What is expected - In the lines below, output everything from the first line through the line containing "S.camera = cam_o" exactly as it is. Pictures are not part of the output.

Dataset content -
-- -- --
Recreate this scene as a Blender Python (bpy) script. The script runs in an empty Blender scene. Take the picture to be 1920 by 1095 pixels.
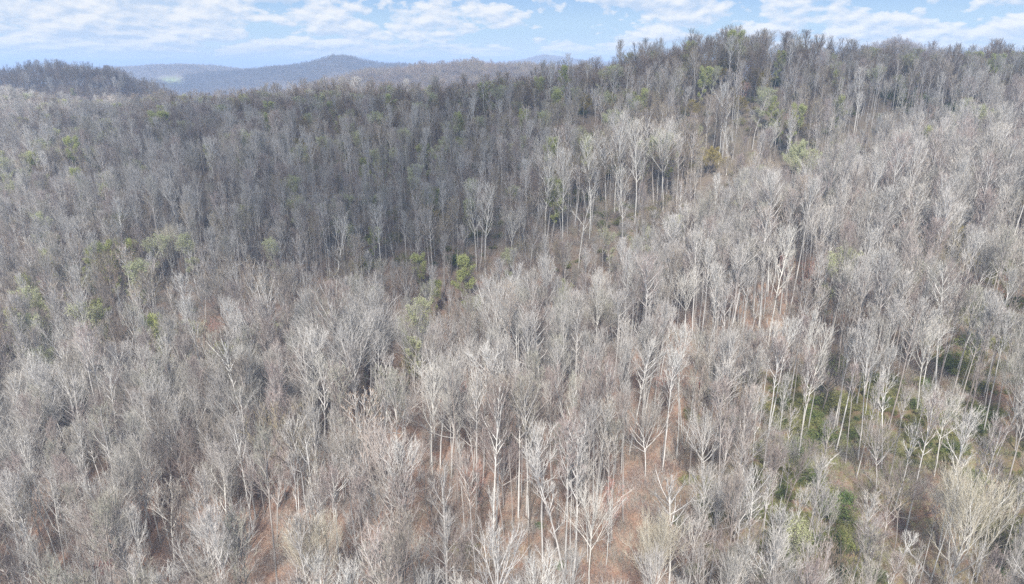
import bpy, math, random
import numpy as np
from mathutils import Vector

S = bpy.context.scene
R = math.radians
# ------------------------------------------------------------------ camera
F = 1297.0                    # focal length in photo pixels (1920 wide)
PITCH = R(18.2)
SP, CP = math.sin(PITCH), math.cos(PITCH)
cam = bpy.data.cameras.new('camera')
cam.sensor_width = 36.0
cam.lens = 36.0 * F / 1920.0
cam.clip_start = 1.0
cam.clip_end = 40000.0
cam_o = bpy.data.objects.new('camera', cam)
S.collection.objects.link(cam_o)
cam_o.rotation_euler = (R(90) - PITCH, 0, 0)
S.camera = cam_o

# ------------------------------------------------------------------ light
SUN_EL, SUN_AZ = R(46), R(-172)      # azimuth clockwise from +Y: behind the camera
SUN_STRENGTH = 3.5
sun = bpy.data.lights.new('sun', 'SUN')
sun.energy = SUN_STRENGTH
sun.angle = R(6.0)          # thin cloud across the sun softens the shadows
sun.color = (1.0, 0.955, 0.90)
sun_o = bpy.data.objects.new('sun', sun)
S.collection.objects.link(sun_o)
SUN_DIR = Vector((math.sin(SUN_AZ) * math.cos(SUN_EL), math.cos(SUN_AZ) * math.cos(SUN_EL), math.sin(SUN_EL)))
sun_o.rotation_euler = SUN_DIR.to_track_quat('Z', 'Y').to_euler()

S.view_settings.view_transform = 'Standard'
S.view_settings.look = 'None'
S.view_settings.exposure = 1.40
S.view_settings.gamma = 1.0
S.view_settings.use_curve_mapping = False
S.cycles.max_bounces = 6
S.cycles.diffuse_bounces = 3
S.cycles.glossy_bounces = 1
S.cycles.transmission_bounces = 2
S.cycles.transparent_max_bounces = 4
S.cycles.volume_bounces = 0
S.cycles.sample_clamp_direct = 6.0
S.cycles.sample_clamp_indirect = 2.5
S.cycles.use_denoising = False


class NT:
    """tiny node-tree writer"""
    def __init__(self, tree):
        self.t = tree
        tree.nodes.clear()

    def n(self, kind, **kw):
        nd = self.t.nodes.new(kind)
        for k, v in kw.items():
            setattr(nd, k, v)
        return nd

    def put(self, sock, v):
        if isinstance(v, bpy.types.NodeSocket):
            self.t.links.new(v, sock)
        else:
            if isinstance(v, tuple) and sock.type == 'RGBA' and len(v) == 3:
                v = (*v, 1.0)
            sock.default_value = v

    def math(self, op, a, b=0.0, c=0.0, clamp=False):
        nd = self.n('ShaderNodeMath', operation=op, use_clamp=clamp)
        self.put(nd.inputs[0], a); self.put(nd.inputs[1], b); self.put(nd.inputs[2], c)
        return nd.outputs[0]

    def vmath(self, op, a, b=(0, 0, 0)):
        nd = self.n('ShaderNodeVectorMath', operation=op)
        self.put(nd.inputs[0], a)
        if op == 'SCALE':
            self.put(nd.inputs[3], b)
        else:
            self.put(nd.inputs[1], b)
        return nd.outputs[0]

    def mix(self, f, a, b):
        nd = self.n('ShaderNodeMix', data_type='RGBA')
        self.put(nd.inputs[0], f)
        self.put(nd.inputs[6], a if not isinstance(a, tuple) else (*a[:3], 1))
        self.put(nd.inputs[7], b if not isinstance(b, tuple) else (*b[:3], 1))
        return nd.outputs[2]

    def ramp(self, f, stops, interp='LINEAR'):
        nd = self.n('ShaderNodeValToRGB')
        nd.color_ramp.interpolation = interp
        e = nd.color_ramp.elements
        while len(e) < len(stops):
            e.new(0.5)
        for k, (p, c) in enumerate(stops):
            e[k].position = p
            e[k].color = (*c, 1) if isinstance(c, tuple) else (c, c, c, 1)
        self.put(nd.inputs[0], f)
        return nd.outputs[0]

    def noise(self, vec, scale, detail=3.0, rough=0.5, dist=0.0, lac=2.0):
        nd = self.n('ShaderNodeTexNoise')
        if vec is not None:
            self.put(nd.inputs['Vector'], vec)
        nd.inputs['Scale'].default_value = scale
        nd.inputs['Detail'].default_value = detail
        nd.inputs['Roughness'].default_value = rough
        nd.inputs['Distortion'].default_value = dist
        nd.inputs['Lacunarity'].default_value = lac
        return nd.outputs[0]


# ------------------------------------------------------------------ sky with broken cumulus
world = bpy.data.worlds.new('World')
S.world = world
world.use_nodes = True
w = NT(world.node_tree)
sky = w.n('ShaderNodeTexSky', sky_type='NISHITA')
sky.sun_disc = False
sky.sun_elevation = SUN_EL
sky.sun_rotation = SUN_AZ
sky.altitude = 300
sky.air_density = 1.0
sky.dust_density = 0.6
sky.ozone_density = 1.5
tc = w.n('ShaderNodeTexCoord')
dirv = tc.outputs['Generated']
sep = w.n('ShaderNodeSeparateXYZ'); w.put(sep.inputs[0], dirv)
zc = w.math('MAXIMUM', sep.outputs[2], 0.0)
den = w.math('ADD', zc, 0.085)
px_ = w.math('DIVIDE', sep.outputs[0], w.math('ADD', zc, 0.12))
py_ = w.math('DIVIDE', sep.outputs[1], den)
lz = w.math('LOGARITHM', w.math('ADD', zc, 0.03), math.e)
comb = w.n('ShaderNodeCombineXYZ')
w.put(comb.inputs[0], w.math('MULTIPLY', w.math('ARCTAN2', sep.outputs[0], sep.outputs[1]), 8.0)); w.put(comb.inputs[1], w.math('MULTIPLY', py_, 0.04)); w.put(comb.inputs[2], w.math('MULTIPLY', lz, 1.6))
P = comb.outputs[0]
n1 = w.noise(P, 2.1, 9, 0.54, 0.1)
n2 = w.noise(w.vmath('ADD', P, (3.1, 7.7, 1.0)), 0.5, 2, 0.5)
cov = w.math('ADD', w.math('MULTIPLY', n1, 0.85), w.math('MULTIPLY', n2, 0.35))
mask = w.ramp(cov, [(0.53, 0.0), (0.565, 0.7), (0.605, 1.0)], 'EASE')
shade = w.noise(w.vmath('ADD', P, (-0.04, 0.0, 0.11)), 2.1, 9, 0.54, 0.1)
lit = w.math('MULTIPLY_ADD', w.math('SUBTRACT', n1, shade), 5.5, 0.5, clamp=True)
ccol = w.mix(lit, (1.62, 1.95, 2.42), (2.75, 2.74, 2.75))
blue = w.ramp(zc, [(0.0, (1.95, 2.3, 2.5)), (0.045, (1.45, 2.0, 2.5)), (0.09, (1.05, 1.62, 2.4))], 'EASE')
up_ = w.ramp(zc, [(0.10, 0.0), (0.45, 1.0)], 'EASE')
skyc = w.mix(up_, blue, sky.outputs[0])
skyc = w.mix(w.math('MULTIPLY', mask, w.ramp(zc, [(0.0, 0.25), (0.03, 0.9)])), skyc, ccol)
bg = w.n('ShaderNodeBackground')
bg.inputs[1].default_value = 0.14
w.put(bg.inputs[0], skyc)
wo = w.n('ShaderNodeOutputWorld')
w.put(wo.inputs[0], bg.outputs[0])


# ------------------------------------------------------------------ helpers
def ray(u, v):
    xr = (u - 960.0) / F
    yr = -(v - 547.5) / F
    return np.array([xr, CP + yr * SP, -SP + yr * CP])


def at(u, v, d):
    r = ray(u, v)
    return r * (d / r[1])


def project(x, y, z):
    depth = y * CP - z * SP
    up = y * SP + z * CP
    return 960.0 + F * x / depth, 547.5 - F * up / depth, depth


def tag(o, label=None, cat=None, group=None, kind=None):
    if label: o['label'] = label
    if cat: o['category'] = cat
    if group: o['group'] = group
    if kind: o['kind'] = kind
    return o


def mesh_np(name, V, T, mats, mi=None, smooth=False):
    me = bpy.data.meshes.new(name)
    V = np.asarray(V, np.float32).reshape(-1, 3)
    T = np.asarray(T, np.int32).reshape(-1, 3)
    me.vertices.add(len(V)); me.vertices.foreach_set('co', V.ravel())
    me.loops.add(len(T) * 3); me.loops.foreach_set('vertex_index', T.ravel())
    me.polygons.add(len(T))
    me.polygons.foreach_set('loop_start', np.arange(len(T), dtype=np.int32) * 3)
    me.polygons.foreach_set('loop_total', np.full(len(T), 3, np.int32))
    if mi is not None:
        me.polygons.foreach_set('material_index', np.asarray(mi, np.int32))
    if smooth:
        me.polygons.foreach_set('use_smooth', np.ones(len(T), bool))
    me.update(calc_edges=True)
    for m in mats:
        me.materials.append(m)
    return me


# ------------------------------------------------------------------ terrain
COLS = {
    -350: [(1095, 120), (900, 148), (750, 185), (560, 262), (430, 350), (300, 480), (235, 640)],
    0:    [(1250, 96), (1095, 118), (900, 146), (780, 172), (640, 225), (520, 272), (440, 315), (380, 362), (302, 450), (252, 540), (230, 600)],
    200:  [(1095, 112), (950, 131), (850, 150), (700, 197), (600, 232), (500, 270), (410, 320), (330, 390), (265, 490), (234, 560)],
    400:  [(1250, 92), (1095, 110), (950, 128), (820, 150), (705, 190), (640, 208), (560, 235), (480, 265), (400, 305), (330, 358), (270, 430), (238, 505), (230, 545)],
    660:  [(1095, 108), (950, 125), (850, 142), (745, 163), (590, 224), (520, 245), (450, 270), (380, 305), (310, 355), (262, 410), (234, 468), (226, 500)],
    960:  [(1250, 90), (1095, 107), (950, 125), (850, 142), (760, 156), (695, 170), (540, 226), (480, 246), (400, 282), (320, 330), (260, 370), (228, 402), (220, 425)],
    1200: [(1095, 107), (950, 124), (850, 140), (750, 156), (650, 179), (575, 202), (450, 260), (380, 291), (300, 330), (230, 362), (185, 385), (168, 402)],
    1400: [(1250, 90), (1095, 107), (950, 123), (800, 147), (700, 165), (600, 190), (520, 215), (470, 236), (370, 291), (300, 320), (230, 347), (180, 367), (148, 388)],
    1600: [(1095, 106), (950, 120), (800, 142), (700, 160), (600, 182), (500, 214), (420, 245), (380, 264), (290, 321), (230, 352), (190, 377), (160, 400)],
    1800: [(1095, 105), (950, 116), (800, 135), (700, 152), (600, 175), (500, 205), (400, 245), (330, 276), (292, 296), (250, 330), (205, 375), (172, 410)],
    1960: [(1250, 88), (1095, 104), (900, 122), (700, 150), (550, 186), (400, 240), (300, 282), (250, 312), (205, 372), (172, 420)],
    2300: [(1095, 104), (900, 122), (700, 152), (500, 205), (350, 270), (250, 340), (190, 430)],
}
CRESTS = {-350: 670, 0: 628, 200: 590, 400: 560, 660: 515, 960: 440, 1200: 415, 1400: 402, 1600: 415, 1800: 428, 1960: 440, 2300: 450}
pts = []
for u, lst in COLS.items():
    for v, d in lst:
        pts.append(at(u, v, d))
    p = at(u, lst[-1][0], CRESTS[u])
    pts.append(np.array([p[0], p[1], p[2] - 3]))
    for dd, dz in ((70, 26), (160, 62), (300, 85)):
        q = p * ((CRESTS[u] + dd) / p[1]); q[2] = p[2] - dz
        pts.append(q)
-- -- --
Task output -
Recreate this scene as a Blender Python (bpy) script. The script runs in an empty Blender scene. Take the picture to be 1920 by 1095 pixels.
import bpy, math, random
import numpy as np
from mathutils import Vector

S = bpy.context.scene
R = math.radians
# ------------------------------------------------------------------ camera
F = 1297.0                    # focal length in photo pixels (1920 wide)
PITCH = R(18.2)
SP, CP = math.sin(PITCH), math.cos(PITCH)
cam = bpy.data.cameras.new('camera')
cam.sensor_width = 36.0
cam.lens = 36.0 * F / 1920.0
cam.clip_start = 1.0
cam.clip_end = 40000.0
cam_o = bpy.data.objects.new('camera', cam)
S.collection.objects.link(cam_o)
cam_o.rotation_euler = (R(90) - PITCH, 0, 0)
S.camera = cam_o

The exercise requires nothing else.